20.6.06

overwhelmed

i got all depressed last night. it's a total bummer. hopefully it will be over soon. need to get more sleep. i went to columbia today, had the portfolio center design me a business card, picked up my portfolio from frances, finally. she's looking for more stitching help, so i'm sewing for her tues & thurs next week. i had lunch with christopher, then went to pick up the dvd from my other job contact, then went to the west side for my job interview. and of course, once i'm in the botique, who's working there but alana. it's a little creepy. so welcome to the world of fashion. the designer liked my stuff enough to trust me with a sample. she has a pair of pants for me to pattern, alter, and duplicate. she's very committed and intense, and i still don't know if my skills are up to her caliber. but she wants them in a week, which certainly isn't unreasonable, but my planner is so filled right now! i still haven't finished those bag linings for this week. and there's all my pride activities this weekend, then i'm working 9-5 every day next week between ch and frances.... i'm just feeling very overwelmed, like i won't beable to complete it all in a timely fashion.

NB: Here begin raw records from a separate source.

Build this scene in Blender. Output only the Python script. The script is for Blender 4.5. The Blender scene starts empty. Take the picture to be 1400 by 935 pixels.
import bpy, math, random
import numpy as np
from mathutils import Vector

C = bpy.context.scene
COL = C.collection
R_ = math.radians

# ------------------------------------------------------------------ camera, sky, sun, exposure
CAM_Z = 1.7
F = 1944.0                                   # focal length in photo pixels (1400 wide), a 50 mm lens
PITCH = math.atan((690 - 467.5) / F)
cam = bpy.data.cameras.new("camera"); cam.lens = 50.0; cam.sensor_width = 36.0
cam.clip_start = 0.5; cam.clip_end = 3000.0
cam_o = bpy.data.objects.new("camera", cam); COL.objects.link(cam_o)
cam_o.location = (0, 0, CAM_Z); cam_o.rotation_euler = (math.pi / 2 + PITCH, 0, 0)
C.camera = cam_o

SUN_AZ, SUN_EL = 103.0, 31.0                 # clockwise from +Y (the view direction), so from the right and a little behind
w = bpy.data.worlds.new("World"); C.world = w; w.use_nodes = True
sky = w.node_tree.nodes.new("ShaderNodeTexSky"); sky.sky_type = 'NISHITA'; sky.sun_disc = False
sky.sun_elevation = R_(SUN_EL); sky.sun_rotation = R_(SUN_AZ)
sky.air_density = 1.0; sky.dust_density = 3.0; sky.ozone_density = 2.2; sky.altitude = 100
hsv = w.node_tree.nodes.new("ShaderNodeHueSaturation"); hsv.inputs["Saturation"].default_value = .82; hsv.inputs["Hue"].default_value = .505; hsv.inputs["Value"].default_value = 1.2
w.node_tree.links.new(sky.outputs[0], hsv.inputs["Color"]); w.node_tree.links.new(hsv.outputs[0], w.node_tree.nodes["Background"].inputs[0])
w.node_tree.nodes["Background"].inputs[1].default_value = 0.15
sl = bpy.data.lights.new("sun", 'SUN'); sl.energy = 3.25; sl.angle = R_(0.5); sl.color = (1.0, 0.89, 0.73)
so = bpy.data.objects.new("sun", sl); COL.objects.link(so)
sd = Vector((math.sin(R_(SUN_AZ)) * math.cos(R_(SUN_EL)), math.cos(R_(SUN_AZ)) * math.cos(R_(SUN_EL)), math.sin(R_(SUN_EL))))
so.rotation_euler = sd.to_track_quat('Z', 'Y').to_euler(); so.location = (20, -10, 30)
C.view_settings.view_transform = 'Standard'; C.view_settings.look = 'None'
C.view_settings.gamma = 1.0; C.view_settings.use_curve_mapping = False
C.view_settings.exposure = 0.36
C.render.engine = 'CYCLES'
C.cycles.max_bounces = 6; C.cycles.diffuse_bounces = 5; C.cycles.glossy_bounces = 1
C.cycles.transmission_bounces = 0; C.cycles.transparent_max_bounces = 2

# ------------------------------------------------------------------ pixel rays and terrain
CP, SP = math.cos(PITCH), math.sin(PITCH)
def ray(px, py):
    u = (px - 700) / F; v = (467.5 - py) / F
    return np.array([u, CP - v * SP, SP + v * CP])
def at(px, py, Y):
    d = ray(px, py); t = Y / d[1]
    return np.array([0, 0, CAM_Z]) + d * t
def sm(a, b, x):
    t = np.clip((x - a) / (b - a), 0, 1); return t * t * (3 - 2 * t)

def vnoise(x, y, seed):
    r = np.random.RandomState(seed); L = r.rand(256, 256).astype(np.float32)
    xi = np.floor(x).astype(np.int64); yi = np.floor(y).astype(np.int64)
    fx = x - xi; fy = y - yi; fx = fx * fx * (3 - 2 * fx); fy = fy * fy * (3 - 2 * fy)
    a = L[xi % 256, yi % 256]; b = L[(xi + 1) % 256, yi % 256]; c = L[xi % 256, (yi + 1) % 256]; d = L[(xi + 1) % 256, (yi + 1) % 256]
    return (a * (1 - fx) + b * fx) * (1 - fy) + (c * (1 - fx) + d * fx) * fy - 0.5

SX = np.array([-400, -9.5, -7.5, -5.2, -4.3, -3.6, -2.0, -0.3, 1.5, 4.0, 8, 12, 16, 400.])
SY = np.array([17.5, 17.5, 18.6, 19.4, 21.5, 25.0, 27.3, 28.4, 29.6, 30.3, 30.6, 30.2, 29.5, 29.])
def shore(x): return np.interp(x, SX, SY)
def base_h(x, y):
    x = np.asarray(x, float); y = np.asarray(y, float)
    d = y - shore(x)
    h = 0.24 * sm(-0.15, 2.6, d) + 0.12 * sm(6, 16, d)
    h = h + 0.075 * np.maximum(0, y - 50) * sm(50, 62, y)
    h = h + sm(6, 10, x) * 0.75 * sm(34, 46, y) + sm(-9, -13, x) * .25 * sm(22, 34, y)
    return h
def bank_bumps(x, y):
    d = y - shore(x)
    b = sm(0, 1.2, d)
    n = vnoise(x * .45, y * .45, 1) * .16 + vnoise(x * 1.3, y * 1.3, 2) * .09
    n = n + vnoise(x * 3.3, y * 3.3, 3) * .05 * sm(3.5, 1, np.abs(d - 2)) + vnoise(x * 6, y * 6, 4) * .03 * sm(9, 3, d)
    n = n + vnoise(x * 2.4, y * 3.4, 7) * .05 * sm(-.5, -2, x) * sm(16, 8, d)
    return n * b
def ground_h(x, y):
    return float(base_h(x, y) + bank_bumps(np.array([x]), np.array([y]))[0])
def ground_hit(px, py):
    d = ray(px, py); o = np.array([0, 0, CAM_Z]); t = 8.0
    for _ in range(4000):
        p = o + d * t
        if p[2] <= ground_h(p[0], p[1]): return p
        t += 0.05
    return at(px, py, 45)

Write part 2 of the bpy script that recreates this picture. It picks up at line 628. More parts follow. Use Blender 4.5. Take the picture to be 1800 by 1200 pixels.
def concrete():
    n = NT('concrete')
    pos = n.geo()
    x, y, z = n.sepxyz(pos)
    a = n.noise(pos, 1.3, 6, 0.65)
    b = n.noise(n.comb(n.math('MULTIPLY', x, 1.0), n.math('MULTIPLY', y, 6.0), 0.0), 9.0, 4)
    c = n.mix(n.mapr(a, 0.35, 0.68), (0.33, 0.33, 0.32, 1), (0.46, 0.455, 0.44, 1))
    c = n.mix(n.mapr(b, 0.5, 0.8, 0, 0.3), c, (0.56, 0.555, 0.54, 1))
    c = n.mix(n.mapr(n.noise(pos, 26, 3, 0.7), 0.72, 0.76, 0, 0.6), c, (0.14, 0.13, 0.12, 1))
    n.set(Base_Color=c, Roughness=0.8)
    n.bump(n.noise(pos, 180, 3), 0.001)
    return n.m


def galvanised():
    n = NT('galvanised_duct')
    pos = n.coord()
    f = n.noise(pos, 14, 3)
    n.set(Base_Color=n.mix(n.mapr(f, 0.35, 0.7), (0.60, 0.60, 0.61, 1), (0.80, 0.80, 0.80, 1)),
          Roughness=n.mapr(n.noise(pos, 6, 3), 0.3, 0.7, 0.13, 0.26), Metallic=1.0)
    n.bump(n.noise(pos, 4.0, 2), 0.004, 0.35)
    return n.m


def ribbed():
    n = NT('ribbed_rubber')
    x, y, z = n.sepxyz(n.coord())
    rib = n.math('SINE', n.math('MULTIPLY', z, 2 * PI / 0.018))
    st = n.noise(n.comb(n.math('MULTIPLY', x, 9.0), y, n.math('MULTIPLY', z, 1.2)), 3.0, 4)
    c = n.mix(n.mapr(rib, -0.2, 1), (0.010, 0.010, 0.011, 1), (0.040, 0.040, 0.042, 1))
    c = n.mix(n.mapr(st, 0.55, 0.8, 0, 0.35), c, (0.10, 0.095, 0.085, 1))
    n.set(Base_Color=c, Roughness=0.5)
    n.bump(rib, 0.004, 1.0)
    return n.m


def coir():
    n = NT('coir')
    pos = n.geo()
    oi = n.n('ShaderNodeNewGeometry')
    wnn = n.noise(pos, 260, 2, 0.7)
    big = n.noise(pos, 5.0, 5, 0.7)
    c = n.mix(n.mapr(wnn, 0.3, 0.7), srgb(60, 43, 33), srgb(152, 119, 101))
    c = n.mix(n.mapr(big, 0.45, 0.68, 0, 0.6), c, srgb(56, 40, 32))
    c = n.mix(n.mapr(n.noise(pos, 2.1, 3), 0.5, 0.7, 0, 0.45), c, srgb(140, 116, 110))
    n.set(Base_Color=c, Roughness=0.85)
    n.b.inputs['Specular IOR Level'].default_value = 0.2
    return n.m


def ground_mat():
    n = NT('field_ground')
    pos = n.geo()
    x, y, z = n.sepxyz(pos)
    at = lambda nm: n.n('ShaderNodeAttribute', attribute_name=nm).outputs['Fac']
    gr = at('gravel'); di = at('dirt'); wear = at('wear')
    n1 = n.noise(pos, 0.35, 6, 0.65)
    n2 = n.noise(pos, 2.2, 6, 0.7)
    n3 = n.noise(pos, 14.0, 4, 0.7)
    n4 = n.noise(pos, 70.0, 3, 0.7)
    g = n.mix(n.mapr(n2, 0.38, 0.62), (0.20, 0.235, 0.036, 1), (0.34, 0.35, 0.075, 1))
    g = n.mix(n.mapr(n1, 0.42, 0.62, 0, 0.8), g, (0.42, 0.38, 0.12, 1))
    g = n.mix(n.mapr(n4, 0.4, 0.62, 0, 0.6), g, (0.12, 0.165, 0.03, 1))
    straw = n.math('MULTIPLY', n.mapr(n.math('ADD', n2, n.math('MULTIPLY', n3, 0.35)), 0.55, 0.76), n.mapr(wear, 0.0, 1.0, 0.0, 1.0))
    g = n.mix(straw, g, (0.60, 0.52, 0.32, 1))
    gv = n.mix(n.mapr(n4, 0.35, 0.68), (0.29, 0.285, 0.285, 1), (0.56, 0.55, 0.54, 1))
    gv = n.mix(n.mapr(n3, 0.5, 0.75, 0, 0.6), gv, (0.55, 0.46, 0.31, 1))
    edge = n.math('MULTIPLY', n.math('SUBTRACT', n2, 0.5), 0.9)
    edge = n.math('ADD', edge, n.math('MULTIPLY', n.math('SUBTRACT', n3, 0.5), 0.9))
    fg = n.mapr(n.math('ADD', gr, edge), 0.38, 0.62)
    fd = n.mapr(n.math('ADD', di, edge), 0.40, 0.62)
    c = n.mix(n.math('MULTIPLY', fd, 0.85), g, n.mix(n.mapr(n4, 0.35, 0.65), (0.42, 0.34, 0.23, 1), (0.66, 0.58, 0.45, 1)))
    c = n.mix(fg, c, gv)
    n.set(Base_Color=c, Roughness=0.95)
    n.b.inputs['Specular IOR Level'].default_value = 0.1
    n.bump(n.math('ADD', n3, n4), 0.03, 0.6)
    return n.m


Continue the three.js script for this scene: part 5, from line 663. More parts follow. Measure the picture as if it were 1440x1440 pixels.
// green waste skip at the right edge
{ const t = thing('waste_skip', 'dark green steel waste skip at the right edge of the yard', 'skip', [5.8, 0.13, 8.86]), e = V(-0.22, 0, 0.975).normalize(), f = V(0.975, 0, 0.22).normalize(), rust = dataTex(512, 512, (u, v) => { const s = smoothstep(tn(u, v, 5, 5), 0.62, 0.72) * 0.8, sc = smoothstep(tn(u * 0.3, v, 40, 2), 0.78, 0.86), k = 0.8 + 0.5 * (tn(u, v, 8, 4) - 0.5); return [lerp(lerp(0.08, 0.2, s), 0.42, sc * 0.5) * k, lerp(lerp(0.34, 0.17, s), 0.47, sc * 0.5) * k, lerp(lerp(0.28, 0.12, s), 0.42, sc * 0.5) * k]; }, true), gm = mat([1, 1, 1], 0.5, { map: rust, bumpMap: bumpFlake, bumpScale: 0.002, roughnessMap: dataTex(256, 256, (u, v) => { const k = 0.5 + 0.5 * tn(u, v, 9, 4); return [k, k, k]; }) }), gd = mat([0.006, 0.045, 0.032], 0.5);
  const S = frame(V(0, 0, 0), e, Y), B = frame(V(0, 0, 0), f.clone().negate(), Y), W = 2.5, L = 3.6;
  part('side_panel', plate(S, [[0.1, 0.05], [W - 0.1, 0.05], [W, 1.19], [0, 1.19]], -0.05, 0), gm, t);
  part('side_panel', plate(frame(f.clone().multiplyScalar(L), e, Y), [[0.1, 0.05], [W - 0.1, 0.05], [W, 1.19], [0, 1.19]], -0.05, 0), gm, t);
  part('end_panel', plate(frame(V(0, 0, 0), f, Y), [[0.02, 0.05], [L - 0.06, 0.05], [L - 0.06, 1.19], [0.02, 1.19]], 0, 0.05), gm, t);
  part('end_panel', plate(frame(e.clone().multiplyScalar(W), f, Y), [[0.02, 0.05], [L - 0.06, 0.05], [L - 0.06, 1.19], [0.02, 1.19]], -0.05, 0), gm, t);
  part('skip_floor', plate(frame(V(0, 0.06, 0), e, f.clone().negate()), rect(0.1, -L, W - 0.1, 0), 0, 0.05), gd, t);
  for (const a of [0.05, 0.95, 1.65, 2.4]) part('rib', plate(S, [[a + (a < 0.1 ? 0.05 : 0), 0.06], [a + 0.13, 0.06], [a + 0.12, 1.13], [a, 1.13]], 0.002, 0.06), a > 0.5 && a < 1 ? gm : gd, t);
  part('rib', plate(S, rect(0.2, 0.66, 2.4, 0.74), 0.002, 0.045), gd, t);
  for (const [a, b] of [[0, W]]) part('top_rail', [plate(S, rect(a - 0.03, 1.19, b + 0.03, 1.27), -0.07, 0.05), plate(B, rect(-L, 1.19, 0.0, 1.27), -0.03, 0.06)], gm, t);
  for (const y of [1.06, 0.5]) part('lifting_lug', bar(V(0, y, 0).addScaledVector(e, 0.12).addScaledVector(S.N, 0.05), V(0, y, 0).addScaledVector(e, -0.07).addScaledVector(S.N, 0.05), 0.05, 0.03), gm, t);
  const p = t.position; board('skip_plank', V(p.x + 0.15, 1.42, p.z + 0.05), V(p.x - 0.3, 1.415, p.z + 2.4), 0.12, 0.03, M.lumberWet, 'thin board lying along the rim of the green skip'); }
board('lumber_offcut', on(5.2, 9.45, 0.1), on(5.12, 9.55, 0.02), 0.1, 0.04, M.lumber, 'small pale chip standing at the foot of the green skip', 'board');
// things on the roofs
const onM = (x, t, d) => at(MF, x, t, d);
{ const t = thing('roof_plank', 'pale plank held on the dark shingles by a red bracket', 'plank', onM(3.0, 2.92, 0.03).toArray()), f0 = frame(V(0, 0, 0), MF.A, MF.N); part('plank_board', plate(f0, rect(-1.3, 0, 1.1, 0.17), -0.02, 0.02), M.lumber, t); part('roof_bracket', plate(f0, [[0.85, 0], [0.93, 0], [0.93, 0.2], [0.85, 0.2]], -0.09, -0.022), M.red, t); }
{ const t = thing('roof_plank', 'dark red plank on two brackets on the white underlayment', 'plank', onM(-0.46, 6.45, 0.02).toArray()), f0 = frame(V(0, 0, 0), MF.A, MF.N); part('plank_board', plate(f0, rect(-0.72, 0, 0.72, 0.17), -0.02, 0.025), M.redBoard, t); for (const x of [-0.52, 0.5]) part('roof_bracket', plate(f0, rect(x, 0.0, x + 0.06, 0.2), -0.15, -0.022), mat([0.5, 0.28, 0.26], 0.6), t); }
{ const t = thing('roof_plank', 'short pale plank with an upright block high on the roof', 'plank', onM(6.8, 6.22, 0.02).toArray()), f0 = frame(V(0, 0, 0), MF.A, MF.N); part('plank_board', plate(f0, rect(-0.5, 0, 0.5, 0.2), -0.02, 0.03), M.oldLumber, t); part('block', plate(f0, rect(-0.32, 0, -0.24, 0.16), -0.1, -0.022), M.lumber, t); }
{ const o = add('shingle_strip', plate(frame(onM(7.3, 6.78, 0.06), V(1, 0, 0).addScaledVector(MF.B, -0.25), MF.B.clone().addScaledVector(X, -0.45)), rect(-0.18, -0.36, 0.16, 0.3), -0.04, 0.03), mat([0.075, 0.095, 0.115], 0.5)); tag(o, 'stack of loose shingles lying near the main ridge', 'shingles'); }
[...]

but whatever. i'm playing the a game now, saying that i'm wrong to have these feelings, because of all of the on the bright side things: i AM good enough, and i will stitch it till it's right, and i can sew faster than i think i can, and patternmaking is NOT scary, infact it brings joy to my soul, and i won't be working any harder than when i was in school, and if all else fails i can pull an all-nighter or two, and i have tom's phone number, and ch will always keep me even if everyone else fires me. so there.

it just totally sucks that i'm living my life just the way i want to, i'm on the brink of having the job that's been my goal for the past 5 years, and intstead of joy and excitement and contentment, i'm just stressed and nervous and paniced.

and what am i doing about it tonight? am i starting on these pants right away? oh no. i'm going to jen porter's cd release party. sigh.